▸ Instructions for the task
Starting at the first line of the data below, write out each line exactly until you reach the line containing "COL = sc.collection", and include that line too.

▸ Data

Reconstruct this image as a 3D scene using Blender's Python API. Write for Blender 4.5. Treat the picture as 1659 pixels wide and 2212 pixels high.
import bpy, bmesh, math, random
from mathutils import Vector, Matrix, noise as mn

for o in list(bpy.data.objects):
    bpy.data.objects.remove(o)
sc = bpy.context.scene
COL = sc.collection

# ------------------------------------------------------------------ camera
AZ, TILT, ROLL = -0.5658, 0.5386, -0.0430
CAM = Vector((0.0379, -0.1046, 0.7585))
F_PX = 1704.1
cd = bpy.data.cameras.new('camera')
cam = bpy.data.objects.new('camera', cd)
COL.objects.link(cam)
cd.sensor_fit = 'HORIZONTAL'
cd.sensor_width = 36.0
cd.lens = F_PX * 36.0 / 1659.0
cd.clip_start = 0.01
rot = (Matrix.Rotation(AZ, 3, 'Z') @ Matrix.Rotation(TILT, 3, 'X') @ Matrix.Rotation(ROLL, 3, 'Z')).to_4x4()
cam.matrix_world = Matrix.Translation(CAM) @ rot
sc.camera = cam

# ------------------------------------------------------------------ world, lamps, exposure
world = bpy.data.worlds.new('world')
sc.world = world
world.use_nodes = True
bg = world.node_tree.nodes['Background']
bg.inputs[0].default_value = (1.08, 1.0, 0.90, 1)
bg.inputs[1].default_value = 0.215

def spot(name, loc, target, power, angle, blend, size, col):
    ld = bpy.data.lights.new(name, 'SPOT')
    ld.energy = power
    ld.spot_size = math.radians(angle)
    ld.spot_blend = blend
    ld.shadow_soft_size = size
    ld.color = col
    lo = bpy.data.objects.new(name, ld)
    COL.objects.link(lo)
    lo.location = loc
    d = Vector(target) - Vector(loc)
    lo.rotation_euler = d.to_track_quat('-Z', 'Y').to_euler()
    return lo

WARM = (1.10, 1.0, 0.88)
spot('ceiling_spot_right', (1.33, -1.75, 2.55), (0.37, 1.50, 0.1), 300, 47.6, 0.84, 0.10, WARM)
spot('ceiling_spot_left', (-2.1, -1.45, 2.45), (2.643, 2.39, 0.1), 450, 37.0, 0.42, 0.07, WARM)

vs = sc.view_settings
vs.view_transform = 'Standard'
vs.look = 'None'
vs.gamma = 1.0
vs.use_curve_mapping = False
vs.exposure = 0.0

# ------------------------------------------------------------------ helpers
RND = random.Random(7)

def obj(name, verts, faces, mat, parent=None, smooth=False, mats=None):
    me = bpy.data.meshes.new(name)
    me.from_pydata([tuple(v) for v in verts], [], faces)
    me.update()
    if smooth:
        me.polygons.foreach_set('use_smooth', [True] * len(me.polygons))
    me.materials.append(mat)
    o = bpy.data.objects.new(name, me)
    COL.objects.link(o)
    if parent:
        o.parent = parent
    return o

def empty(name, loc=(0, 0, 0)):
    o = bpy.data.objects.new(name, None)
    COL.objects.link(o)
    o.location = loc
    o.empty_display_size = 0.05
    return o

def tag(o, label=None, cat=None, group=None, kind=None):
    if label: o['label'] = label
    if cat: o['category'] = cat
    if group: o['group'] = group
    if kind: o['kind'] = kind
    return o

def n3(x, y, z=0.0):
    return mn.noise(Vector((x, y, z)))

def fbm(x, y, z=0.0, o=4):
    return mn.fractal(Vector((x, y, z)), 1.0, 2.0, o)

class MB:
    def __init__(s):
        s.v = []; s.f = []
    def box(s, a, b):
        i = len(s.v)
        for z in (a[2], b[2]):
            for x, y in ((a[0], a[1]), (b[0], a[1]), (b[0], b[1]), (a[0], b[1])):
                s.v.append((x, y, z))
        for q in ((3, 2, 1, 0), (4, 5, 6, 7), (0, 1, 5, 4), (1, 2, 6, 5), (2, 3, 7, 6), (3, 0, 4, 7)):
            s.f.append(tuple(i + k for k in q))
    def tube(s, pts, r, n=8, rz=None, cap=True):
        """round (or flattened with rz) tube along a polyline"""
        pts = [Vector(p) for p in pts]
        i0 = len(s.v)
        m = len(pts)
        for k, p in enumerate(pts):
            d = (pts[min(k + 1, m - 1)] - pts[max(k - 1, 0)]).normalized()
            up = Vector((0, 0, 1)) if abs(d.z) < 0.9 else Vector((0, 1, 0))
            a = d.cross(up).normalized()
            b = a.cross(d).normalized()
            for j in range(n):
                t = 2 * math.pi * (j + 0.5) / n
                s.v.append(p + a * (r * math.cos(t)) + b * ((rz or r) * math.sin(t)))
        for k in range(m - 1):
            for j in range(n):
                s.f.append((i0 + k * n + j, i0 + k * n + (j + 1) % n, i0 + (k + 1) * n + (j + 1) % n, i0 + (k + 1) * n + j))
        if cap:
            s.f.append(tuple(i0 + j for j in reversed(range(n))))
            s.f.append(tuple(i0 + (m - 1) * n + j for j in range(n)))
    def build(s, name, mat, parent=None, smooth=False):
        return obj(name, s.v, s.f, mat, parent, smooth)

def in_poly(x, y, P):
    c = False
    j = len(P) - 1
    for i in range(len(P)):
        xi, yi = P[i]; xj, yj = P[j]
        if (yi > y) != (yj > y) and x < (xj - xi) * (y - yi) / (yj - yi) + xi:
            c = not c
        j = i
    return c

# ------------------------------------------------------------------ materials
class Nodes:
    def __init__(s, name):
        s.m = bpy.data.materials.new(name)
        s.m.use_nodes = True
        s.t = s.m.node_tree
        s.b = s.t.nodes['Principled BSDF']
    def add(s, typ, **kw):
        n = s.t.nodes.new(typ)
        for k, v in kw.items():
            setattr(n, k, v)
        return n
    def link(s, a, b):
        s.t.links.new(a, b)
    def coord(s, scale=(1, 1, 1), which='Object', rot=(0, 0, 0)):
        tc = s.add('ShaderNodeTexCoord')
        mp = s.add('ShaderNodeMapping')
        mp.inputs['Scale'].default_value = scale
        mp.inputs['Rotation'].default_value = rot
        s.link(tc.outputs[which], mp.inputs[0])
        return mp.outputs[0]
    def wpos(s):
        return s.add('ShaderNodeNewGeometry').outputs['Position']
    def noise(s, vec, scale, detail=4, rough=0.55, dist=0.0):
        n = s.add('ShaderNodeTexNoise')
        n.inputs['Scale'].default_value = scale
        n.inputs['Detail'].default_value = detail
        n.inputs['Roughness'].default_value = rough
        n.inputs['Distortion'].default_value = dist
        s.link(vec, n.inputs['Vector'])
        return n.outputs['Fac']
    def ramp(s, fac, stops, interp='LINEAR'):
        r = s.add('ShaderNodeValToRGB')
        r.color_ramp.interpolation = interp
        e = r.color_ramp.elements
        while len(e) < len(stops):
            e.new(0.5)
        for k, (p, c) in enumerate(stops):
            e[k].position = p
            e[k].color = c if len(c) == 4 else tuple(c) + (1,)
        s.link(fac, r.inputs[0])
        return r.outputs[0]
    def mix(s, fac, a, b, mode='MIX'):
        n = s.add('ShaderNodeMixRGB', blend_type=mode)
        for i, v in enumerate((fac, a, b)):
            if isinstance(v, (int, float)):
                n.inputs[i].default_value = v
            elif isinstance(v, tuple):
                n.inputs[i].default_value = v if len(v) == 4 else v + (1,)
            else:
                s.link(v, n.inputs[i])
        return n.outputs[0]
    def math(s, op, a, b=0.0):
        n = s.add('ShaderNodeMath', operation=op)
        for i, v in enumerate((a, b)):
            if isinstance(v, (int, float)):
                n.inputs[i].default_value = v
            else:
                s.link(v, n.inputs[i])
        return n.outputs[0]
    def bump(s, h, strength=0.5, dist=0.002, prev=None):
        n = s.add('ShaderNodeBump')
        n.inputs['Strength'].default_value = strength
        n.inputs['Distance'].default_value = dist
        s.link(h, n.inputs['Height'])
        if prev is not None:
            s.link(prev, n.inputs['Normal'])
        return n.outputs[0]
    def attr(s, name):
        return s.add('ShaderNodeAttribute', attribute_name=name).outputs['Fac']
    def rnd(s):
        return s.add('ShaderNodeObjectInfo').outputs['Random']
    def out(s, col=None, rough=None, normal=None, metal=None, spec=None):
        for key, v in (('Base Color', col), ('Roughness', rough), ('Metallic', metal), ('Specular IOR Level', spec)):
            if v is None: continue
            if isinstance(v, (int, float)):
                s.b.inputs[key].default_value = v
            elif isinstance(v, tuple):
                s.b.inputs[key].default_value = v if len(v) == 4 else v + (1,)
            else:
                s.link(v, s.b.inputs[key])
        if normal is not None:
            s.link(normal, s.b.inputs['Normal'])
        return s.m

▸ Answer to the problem
Reconstruct this image as a 3D scene using Blender's Python API. Write for Blender 4.5. Treat the picture as 1659 pixels wide and 2212 pixels high.
import bpy, bmesh, math, random
from mathutils import Vector, Matrix, noise as mn

for o in list(bpy.data.objects):
    bpy.data.objects.remove(o)
sc = bpy.context.scene
COL = sc.collection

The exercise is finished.